Sadece 'gebran' diye isimlendirilen Müslüman olmayan kişilerden alınan cizye ile olağanüstü vergilerden iken XVII. yüzyılda her yıl düzenli olarak tahsil edilmeye başlanan avarız ve nüzül vergileri hariç ülkedeki her çeşit devlet gelirleri mukataaya konu olabilmekteydi. Bunların bazıları gerçek bir işletme olabildiği gibi bazıları da vergilerin tahsili ile alakalı oluşturulan birimi ifade edebilirdi. Dolayısıyla mukataa kurumu, ülkedeki bütün iktisadi faaliyetleri kapsamaktaydı.
Devlete ait gelir kaynaklarının mukataa haline getirilmesi (mukataaya bağlamak), meydana gelen iktisadi faaliyetlerden yalnız devlete ait gelirin değil, söz konusu gelir kaynağının coğrafi sınırlarının ve gelir türlerinin belirlenmesini öngörür. Bunlar mukataaların isimlerinde de görülür. Bir gelir kaynağının mukataa haline getirilmesindeki amaç devlete düzenli bir akar sağlamaktır. Böylece devlet harcamalarının finansmanı kolaylaşır. Bu da mukataaların işletilmesinin üçüncü kişilere devredilmesiyle gerçekleşir.

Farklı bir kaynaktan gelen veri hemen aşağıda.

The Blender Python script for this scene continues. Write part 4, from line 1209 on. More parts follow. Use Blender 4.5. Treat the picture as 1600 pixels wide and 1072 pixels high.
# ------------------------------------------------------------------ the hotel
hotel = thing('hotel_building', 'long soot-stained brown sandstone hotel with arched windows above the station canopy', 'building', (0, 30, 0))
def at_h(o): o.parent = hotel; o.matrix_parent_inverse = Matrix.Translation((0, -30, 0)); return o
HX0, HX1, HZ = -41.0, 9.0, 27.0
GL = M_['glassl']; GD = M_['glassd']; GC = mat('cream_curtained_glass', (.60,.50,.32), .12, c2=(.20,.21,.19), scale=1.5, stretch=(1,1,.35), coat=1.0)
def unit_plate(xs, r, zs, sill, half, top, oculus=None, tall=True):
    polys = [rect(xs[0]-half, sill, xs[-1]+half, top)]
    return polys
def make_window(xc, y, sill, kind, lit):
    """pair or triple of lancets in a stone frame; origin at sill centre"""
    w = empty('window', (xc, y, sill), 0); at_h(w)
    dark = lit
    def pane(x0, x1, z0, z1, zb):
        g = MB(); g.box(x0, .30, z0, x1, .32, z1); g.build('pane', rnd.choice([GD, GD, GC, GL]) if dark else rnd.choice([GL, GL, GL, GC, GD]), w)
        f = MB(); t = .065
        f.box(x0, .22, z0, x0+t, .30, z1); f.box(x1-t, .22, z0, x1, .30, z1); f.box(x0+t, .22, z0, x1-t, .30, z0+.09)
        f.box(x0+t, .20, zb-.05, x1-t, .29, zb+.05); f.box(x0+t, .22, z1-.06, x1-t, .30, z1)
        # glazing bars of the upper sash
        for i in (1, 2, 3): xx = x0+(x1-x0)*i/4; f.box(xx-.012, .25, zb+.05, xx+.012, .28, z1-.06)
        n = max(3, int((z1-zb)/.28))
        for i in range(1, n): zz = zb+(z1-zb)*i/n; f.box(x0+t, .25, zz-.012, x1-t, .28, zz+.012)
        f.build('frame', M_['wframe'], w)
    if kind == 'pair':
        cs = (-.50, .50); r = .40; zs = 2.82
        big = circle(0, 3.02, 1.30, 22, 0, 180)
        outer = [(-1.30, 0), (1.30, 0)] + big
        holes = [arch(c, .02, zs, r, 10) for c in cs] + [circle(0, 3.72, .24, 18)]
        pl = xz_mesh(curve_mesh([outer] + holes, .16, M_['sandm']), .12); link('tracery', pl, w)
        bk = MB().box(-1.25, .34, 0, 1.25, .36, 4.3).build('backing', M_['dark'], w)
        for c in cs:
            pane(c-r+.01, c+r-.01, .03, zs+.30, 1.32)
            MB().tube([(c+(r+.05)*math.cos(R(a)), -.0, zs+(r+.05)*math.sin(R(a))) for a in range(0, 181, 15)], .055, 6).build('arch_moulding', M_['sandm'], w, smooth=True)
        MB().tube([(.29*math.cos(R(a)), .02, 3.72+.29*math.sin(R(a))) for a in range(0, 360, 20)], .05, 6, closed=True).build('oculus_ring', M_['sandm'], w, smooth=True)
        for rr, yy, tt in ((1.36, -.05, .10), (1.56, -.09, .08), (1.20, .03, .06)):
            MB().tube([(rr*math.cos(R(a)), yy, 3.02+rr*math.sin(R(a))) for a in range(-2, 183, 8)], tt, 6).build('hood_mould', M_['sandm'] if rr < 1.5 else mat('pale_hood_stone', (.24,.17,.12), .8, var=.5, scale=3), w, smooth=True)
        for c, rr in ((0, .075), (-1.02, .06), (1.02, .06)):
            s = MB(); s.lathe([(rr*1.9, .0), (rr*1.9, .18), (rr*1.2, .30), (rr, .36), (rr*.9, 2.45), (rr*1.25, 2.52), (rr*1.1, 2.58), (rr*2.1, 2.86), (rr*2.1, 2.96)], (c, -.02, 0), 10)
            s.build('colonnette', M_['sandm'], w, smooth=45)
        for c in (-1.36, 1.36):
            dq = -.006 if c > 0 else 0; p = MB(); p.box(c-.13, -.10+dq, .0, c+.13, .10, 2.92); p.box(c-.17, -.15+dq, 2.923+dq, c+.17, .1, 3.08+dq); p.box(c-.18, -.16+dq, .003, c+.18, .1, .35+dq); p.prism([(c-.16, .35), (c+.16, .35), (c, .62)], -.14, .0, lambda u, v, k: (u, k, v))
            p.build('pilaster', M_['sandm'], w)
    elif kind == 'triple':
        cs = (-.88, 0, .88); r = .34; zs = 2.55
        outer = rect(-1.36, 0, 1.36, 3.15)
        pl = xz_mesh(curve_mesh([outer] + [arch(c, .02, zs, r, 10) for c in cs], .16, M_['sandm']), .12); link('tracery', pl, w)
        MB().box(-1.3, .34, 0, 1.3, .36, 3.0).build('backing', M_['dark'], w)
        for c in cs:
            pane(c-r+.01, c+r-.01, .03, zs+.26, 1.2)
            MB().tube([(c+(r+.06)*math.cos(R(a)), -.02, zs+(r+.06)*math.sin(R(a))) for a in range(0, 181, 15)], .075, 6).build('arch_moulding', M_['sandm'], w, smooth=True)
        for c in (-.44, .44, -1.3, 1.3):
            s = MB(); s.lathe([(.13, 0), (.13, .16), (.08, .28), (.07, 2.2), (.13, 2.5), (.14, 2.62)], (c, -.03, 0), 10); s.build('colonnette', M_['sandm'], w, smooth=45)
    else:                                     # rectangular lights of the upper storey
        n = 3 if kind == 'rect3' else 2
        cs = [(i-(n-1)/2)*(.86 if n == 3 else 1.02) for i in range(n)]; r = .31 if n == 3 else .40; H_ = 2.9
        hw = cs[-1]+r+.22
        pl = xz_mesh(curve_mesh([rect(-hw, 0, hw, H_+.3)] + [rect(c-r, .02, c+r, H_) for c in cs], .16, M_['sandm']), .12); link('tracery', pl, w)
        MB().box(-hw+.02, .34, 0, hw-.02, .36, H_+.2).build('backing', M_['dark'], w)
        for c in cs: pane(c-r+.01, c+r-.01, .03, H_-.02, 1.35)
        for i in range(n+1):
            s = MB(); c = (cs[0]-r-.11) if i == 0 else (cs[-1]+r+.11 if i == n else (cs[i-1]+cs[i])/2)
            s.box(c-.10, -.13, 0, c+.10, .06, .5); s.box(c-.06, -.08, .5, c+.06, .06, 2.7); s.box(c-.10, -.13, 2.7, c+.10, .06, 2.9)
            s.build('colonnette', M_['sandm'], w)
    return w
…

Mukataalarının işletilmesi; emanet, iltizam ve XVII. yüzyılın sonlarından itibaren ömür boyu iltizam anlamına gelen malikane yöntemleriyle yapılmıştır. Emanette, günümüzdeki genel müdür statüsüne benzeyen, ücretle mukataanın işletilmesini üstlenen emin görevlidir. İltizamda kar ve zararı üstlenen kişi mültezimdir ve malikane yönteminde de malikane sahibidir. Bu son iki yöntemde gelir kaynakları, artırma ile özel sektöre devredilmiş (özelleştirilmiş) ve yaygın bir uygulama alanı bulmuştur.